É o que eu chamo de velhofobia: a violência verbal, psicológica e física, o estigma, a intolerância, a discriminação, a exclusão, os xingamentos, as “brincadeirinhas” e os preconceitos contra os mais velhos. Para os jovens foliões, eu e meu marido deveríamos ter ficado escondidos dentro de casa no Carnaval. Deveríamos sentir vergonha, e até mesmo culpa, por sermos um casal apaixonado, pois vivemos em uma sociedade velhofóbica que só valoriza a sensualidade, o tesão e a beleza da juventude. Não é à toa que os brasileiros têm pânico de envelhecer.

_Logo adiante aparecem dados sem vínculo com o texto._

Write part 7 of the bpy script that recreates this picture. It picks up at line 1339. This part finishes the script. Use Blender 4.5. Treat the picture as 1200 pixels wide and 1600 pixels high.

Conversando com a jornalista, descobri um outro lado que não consegui enxergar naquele momento constrangedor. O grito de "Tá melhor que a gente!" dado pela princesa tem um fundo de verdade. Estou muito melhor agora do que quando tinha a idade dela. Só com a maturidade aprendi que reciprocidade é receber do meu amor o que eu mais preciso para ser feliz, e retribuir dando o que ele mais precisa. Entendi que muitos conflitos conjugais decorrem da falta de reconhecimento das reais necessidades do outro. Aprendi a não brigar, criticar, reclamar e discutir por bobagens; a ser mais companheira e generosa; a escutar com mais atenção e doçura; a rir das coisas que antes me irritavam; a confiar e me sentir segura; a não economizar beijos, abraços e carinhos; a respeitar o tempo e o espaço do outro; a compartilhar a vida com atenção, cuidado e compreensão. Aprendi a importância de dizer todos os dias: "Eu te amo, você é o amor da minha vida".
Hoje, se a princesa gritasse “Tá melhor que a gente!” de novo, eu daria um beijo ainda mais apaixonado no meu amor. Talvez até conseguisse dar risadas e considerar um elogio as “brincadeirinhas” dos jovens carnavalescos. Será que a princesa encantada e seu príncipe consorte já sabem que serão os “velhinhos bonitinhos” de amanhã? Feliz 2022, com muita saúde, amor, reciprocidade, generosidade e amizade entre as mulheres, de todas as idades.